I never said they speak Chinese or anything like that. in ancient times they were part of China’s tributary system. The Chinese tributary system explicitly allowed different places to keep their own culture and language.
It was Japan that annexed them and then systematically destroyed the local culture.
The post-WWII agreements (Cairo Declaration, Potsdam Proclamation, San Francisco Peace Treaty framework) all stated that these places was to be stripped from Japan.
China is only using this historical fact now to pressure Japan on the propaganda and diplomatic level.
No Chinese person actually believes China should (or will) annex them.
All Chinese media are emphasizing that these places do not belong to Japan, not that they belong to China.
That’s the essential difference.
Tributary networks were a system of trade and diplomacy. It'd be like saying the Philippines belongs to Indonesia because they're in ASEAN. And saying Okinawa doesn't belong to Japan is the exact, 100% identical argument Russia used and continues to use to justify its brutal invasions of Georgia, Ukraine, and more and more countries. It's kind of bizarre how anyone who speaks English could assume this propaganda works, though I am making the giant leap in assuming I'm not talking to Deepseek right now.
What I’ve always wanted to emphasize is the post-World War II agreements. That should be the real focus, right? At least according to those treaties and agreements, these territories (Okinawa/Ryukyu, etc.) explicitly do not belong to Japan.
Okinawa has been part of Japan since before the Qing Dynasty even existed. Government operatives claim a lot of things, but thinking WW2 negates 400+ year old borders is truly wild and something no human not on a government payroll would make.
I'm a bit confused, would love to learn. The Potsdam agreement said that Japan controls is main islands (the ones right by the mainland) and the other minor islands (anything not right next to the main island) would be determine by the Allies later. This was signed by China and obviously has been followed.
Then the Treaty of San Francisco (which didn't involve China signing or agreement or anything) said that the Allies would revert control of Okinawa to Japan, which was the Allies choice at that point given that they were in control as stipulated by the Potsdam agreement.
What's the gap between what was said and what happened? You could argue that the WW2 agreements were unfair and didn't follow historical ownership but I'm not sure which part of the agreements themselves was directly violated.
I respect China (in fact, in this stupid timeline more than the U.S.) but China is already huge. The whole world would be a much better place if China just chilled the fuck out and would just stop harassing border countries (I know, I know, this is true for at least two quarters of planet Earth). Let them have Taiwan if that would make them shut up, but it won't. Tributary system? Allowed to keep? Pressure Japan? How much more do you want and how long will you go back in history to justify your greed for power and territory? China is trying to look nice and they succeed in many places, they are very close to something of a heavenly kingdom in my book, but this behavior always makes me ask which face is real. The power hungry bully, or the wise emperor?

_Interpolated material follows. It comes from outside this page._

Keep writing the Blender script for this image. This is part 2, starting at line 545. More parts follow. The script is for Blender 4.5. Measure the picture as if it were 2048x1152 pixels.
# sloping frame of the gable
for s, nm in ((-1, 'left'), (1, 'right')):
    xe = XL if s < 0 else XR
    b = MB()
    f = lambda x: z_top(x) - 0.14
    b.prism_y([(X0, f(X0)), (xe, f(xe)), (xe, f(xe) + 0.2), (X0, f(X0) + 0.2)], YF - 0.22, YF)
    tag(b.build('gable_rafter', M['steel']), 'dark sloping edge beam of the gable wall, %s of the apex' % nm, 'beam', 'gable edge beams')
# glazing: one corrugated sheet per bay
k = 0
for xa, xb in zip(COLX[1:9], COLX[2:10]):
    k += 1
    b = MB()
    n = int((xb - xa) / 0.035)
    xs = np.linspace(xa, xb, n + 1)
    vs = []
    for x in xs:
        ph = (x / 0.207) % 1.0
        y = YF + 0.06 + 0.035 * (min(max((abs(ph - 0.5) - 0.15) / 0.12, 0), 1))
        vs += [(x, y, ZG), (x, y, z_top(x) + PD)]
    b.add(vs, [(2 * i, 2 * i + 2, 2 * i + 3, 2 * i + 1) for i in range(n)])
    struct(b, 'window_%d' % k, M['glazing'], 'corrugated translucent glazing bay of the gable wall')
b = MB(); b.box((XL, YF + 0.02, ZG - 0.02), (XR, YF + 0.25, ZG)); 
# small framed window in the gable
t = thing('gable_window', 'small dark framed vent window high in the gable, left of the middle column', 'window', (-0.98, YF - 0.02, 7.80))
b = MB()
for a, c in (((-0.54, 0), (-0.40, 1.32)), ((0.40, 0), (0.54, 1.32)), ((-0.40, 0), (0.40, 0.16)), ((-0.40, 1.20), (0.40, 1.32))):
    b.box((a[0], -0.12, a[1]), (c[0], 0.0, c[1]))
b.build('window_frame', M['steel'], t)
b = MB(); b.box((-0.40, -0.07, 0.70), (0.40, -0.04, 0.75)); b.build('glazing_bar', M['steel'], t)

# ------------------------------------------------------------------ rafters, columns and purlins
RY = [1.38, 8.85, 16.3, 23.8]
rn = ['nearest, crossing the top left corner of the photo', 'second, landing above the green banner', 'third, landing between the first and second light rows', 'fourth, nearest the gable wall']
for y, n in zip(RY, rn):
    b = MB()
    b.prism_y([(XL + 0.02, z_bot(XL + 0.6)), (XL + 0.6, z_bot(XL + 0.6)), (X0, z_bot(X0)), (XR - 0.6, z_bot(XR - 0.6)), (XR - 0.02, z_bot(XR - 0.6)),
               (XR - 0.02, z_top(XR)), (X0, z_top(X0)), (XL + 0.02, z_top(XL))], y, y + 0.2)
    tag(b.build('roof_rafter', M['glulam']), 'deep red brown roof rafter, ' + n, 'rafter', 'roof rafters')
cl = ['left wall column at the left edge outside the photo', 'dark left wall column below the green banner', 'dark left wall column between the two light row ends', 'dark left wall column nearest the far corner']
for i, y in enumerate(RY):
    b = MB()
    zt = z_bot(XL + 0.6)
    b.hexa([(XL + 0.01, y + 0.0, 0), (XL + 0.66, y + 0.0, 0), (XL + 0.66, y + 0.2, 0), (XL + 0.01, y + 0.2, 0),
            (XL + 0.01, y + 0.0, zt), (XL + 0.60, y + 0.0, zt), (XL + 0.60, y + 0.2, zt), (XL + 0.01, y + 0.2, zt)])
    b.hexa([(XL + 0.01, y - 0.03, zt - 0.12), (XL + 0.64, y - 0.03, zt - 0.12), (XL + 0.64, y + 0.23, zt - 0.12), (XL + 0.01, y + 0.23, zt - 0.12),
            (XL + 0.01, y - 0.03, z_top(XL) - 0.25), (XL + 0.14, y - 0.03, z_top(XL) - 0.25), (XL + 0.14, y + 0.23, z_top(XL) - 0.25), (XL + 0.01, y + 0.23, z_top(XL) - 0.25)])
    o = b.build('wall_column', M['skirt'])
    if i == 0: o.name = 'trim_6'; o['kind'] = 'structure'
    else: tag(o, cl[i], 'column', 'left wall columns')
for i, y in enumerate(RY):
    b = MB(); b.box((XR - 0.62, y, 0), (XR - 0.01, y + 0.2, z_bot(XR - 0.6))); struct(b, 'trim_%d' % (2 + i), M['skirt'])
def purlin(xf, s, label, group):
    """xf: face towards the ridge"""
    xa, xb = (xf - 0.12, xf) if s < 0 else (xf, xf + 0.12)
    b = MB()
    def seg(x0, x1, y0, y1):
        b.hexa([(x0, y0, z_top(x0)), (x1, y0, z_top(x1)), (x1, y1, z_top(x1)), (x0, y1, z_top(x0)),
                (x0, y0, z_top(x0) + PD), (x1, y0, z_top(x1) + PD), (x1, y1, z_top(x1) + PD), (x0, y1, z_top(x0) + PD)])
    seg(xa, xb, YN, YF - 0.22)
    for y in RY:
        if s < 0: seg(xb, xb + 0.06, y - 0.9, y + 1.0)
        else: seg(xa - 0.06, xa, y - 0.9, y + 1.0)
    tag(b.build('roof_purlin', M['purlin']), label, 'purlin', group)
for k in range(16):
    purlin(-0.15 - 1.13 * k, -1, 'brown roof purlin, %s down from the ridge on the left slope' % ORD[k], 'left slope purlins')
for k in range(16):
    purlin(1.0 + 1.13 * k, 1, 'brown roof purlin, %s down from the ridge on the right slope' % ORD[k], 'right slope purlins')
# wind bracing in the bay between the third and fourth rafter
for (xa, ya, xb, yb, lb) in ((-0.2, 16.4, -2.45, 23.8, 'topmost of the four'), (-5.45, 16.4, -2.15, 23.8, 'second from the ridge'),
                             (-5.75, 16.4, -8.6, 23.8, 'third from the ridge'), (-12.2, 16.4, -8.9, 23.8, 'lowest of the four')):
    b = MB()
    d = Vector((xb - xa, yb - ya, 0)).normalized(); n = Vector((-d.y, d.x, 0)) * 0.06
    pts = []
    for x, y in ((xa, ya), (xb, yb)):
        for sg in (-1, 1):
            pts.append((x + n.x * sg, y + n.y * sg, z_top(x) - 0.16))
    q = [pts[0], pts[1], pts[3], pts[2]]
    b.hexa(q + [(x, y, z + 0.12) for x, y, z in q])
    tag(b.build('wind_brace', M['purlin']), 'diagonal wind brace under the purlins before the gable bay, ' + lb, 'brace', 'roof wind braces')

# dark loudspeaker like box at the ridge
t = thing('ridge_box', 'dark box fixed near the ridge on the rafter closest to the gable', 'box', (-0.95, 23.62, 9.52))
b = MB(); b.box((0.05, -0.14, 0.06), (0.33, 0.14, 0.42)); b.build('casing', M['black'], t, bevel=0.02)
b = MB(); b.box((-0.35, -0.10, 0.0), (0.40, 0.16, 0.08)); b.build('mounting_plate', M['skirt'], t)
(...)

I think you’ve nailed it perfectly. China definitely has its imperialist side, but the way it operates is completely different from the US style.
I often feel China’s foreign policy is kinda “dumb” in execution, but that’s just our national character at work. Take Myanmar as an example: if we were the US, it would be simple – send in troops, install a pro-China regime, done. But we’re not America, and we can’t do that without the entire Western media tearing us apart. So China’s approach is: “You guys fight it out yourselves, whoever wins, I’ll do business with them. Just don’t touch the projects and interests I already have.”
This naturally makes ordinary people in those countries dislike China – they genuinely believe China is the root cause of many of their problems, and they think importing Western systems will let them solve everything and stand on their own. In reality, that probably won’t happen most of the time. But there’s no helping it; I don’t know what a “better” Chinese foreign policy would even look like.
All I can say is China has been really lucky – thank Trump, thank Sanae Takaichi – they’ve helped us way more than people realize.
> Take Myanmar as an example: if we were the US, it would be simple – send in troops, install a pro-China regime, done. But we’re not America, and we can’t do that without the entire Western media tearing us apart.
The way to do it, is to propose a UN coalition invasion. Or to quietly provide arms to the side you like more (which never backfires).
All Chinese media are emphasizing that these places do not belong to Japan, not that they belong to China. That’s the essential difference.